═════ Recorded data ═════

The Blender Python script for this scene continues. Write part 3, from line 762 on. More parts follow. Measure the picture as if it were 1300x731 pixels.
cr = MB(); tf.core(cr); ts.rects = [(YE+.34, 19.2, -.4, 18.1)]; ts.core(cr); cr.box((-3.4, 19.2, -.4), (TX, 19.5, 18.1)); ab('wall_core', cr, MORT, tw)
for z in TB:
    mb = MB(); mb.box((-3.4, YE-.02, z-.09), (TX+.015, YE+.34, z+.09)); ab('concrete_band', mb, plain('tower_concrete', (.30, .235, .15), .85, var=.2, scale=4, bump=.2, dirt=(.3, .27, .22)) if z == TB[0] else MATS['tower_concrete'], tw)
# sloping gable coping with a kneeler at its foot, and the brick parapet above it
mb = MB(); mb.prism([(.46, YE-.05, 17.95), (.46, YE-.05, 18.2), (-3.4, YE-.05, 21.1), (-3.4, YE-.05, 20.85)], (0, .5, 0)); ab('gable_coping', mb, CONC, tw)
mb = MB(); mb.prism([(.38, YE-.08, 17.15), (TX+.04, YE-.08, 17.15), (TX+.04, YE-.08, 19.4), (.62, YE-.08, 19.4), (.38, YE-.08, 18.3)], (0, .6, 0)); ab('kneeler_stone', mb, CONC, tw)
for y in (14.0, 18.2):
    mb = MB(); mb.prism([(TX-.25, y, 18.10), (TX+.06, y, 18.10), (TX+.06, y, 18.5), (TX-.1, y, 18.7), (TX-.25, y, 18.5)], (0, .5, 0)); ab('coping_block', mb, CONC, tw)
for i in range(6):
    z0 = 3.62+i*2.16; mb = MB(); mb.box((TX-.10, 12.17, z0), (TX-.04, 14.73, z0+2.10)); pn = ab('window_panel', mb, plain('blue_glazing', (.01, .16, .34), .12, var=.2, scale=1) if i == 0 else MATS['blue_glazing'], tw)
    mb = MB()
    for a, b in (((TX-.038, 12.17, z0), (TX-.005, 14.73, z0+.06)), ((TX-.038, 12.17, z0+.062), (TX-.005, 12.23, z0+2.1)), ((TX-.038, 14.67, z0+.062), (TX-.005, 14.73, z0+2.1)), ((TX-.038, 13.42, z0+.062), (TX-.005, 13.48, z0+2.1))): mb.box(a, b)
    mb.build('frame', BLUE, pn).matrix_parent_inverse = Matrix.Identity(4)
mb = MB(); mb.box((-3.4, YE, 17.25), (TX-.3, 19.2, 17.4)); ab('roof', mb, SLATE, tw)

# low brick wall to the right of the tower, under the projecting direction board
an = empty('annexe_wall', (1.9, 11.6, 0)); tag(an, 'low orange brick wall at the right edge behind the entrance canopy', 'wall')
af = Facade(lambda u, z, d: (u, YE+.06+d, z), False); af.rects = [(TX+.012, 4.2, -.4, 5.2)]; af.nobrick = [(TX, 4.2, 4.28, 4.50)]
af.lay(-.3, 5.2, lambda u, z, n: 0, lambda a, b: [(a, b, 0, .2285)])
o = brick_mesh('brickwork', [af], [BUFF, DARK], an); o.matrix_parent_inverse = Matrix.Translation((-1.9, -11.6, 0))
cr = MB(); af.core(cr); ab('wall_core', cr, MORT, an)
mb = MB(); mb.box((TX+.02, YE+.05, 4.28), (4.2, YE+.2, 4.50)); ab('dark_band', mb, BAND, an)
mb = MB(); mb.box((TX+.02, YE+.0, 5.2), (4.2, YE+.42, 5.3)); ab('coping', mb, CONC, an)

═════

Type out the whole listing above again, exactly as it stands.

Complete answer.
The Blender Python script for this scene continues. Write part 3, from line 762 on. More parts follow. Measure the picture as if it were 1300x731 pixels.
cr = MB(); tf.core(cr); ts.rects = [(YE+.34, 19.2, -.4, 18.1)]; ts.core(cr); cr.box((-3.4, 19.2, -.4), (TX, 19.5, 18.1)); ab('wall_core', cr, MORT, tw)
for z in TB:
    mb = MB(); mb.box((-3.4, YE-.02, z-.09), (TX+.015, YE+.34, z+.09)); ab('concrete_band', mb, plain('tower_concrete', (.30, .235, .15), .85, var=.2, scale=4, bump=.2, dirt=(.3, .27, .22)) if z == TB[0] else MATS['tower_concrete'], tw)
# sloping gable coping with a kneeler at its foot, and the brick parapet above it
mb = MB(); mb.prism([(.46, YE-.05, 17.95), (.46, YE-.05, 18.2), (-3.4, YE-.05, 21.1), (-3.4, YE-.05, 20.85)], (0, .5, 0)); ab('gable_coping', mb, CONC, tw)
mb = MB(); mb.prism([(.38, YE-.08, 17.15), (TX+.04, YE-.08, 17.15), (TX+.04, YE-.08, 19.4), (.62, YE-.08, 19.4), (.38, YE-.08, 18.3)], (0, .6, 0)); ab('kneeler_stone', mb, CONC, tw)
for y in (14.0, 18.2):
    mb = MB(); mb.prism([(TX-.25, y, 18.10), (TX+.06, y, 18.10), (TX+.06, y, 18.5), (TX-.1, y, 18.7), (TX-.25, y, 18.5)], (0, .5, 0)); ab('coping_block', mb, CONC, tw)
for i in range(6):
    z0 = 3.62+i*2.16; mb = MB(); mb.box((TX-.10, 12.17, z0), (TX-.04, 14.73, z0+2.10)); pn = ab('window_panel', mb, plain('blue_glazing', (.01, .16, .34), .12, var=.2, scale=1) if i == 0 else MATS['blue_glazing'], tw)
    mb = MB()
    for a, b in (((TX-.038, 12.17, z0), (TX-.005, 14.73, z0+.06)), ((TX-.038, 12.17, z0+.062), (TX-.005, 12.23, z0+2.1)), ((TX-.038, 14.67, z0+.062), (TX-.005, 14.73, z0+2.1)), ((TX-.038, 13.42, z0+.062), (TX-.005, 13.48, z0+2.1))): mb.box(a, b)
    mb.build('frame', BLUE, pn).matrix_parent_inverse = Matrix.Identity(4)
mb = MB(); mb.box((-3.4, YE, 17.25), (TX-.3, 19.2, 17.4)); ab('roof', mb, SLATE, tw)

# low brick wall to the right of the tower, under the projecting direction board
an = empty('annexe_wall', (1.9, 11.6, 0)); tag(an, 'low orange brick wall at the right edge behind the entrance canopy', 'wall')
af = Facade(lambda u, z, d: (u, YE+.06+d, z), False); af.rects = [(TX+.012, 4.2, -.4, 5.2)]; af.nobrick = [(TX, 4.2, 4.28, 4.50)]
af.lay(-.3, 5.2, lambda u, z, n: 0, lambda a, b: [(a, b, 0, .2285)])
o = brick_mesh('brickwork', [af], [BUFF, DARK], an); o.matrix_parent_inverse = Matrix.Translation((-1.9, -11.6, 0))
cr = MB(); af.core(cr); ab('wall_core', cr, MORT, an)
mb = MB(); mb.box((TX+.02, YE+.05, 4.28), (4.2, YE+.2, 4.50)); ab('dark_band', mb, BAND, an)
mb = MB(); mb.box((TX+.02, YE+.0, 5.2), (4.2, YE+.42, 5.3)); ab('coping', mb, CONC, an)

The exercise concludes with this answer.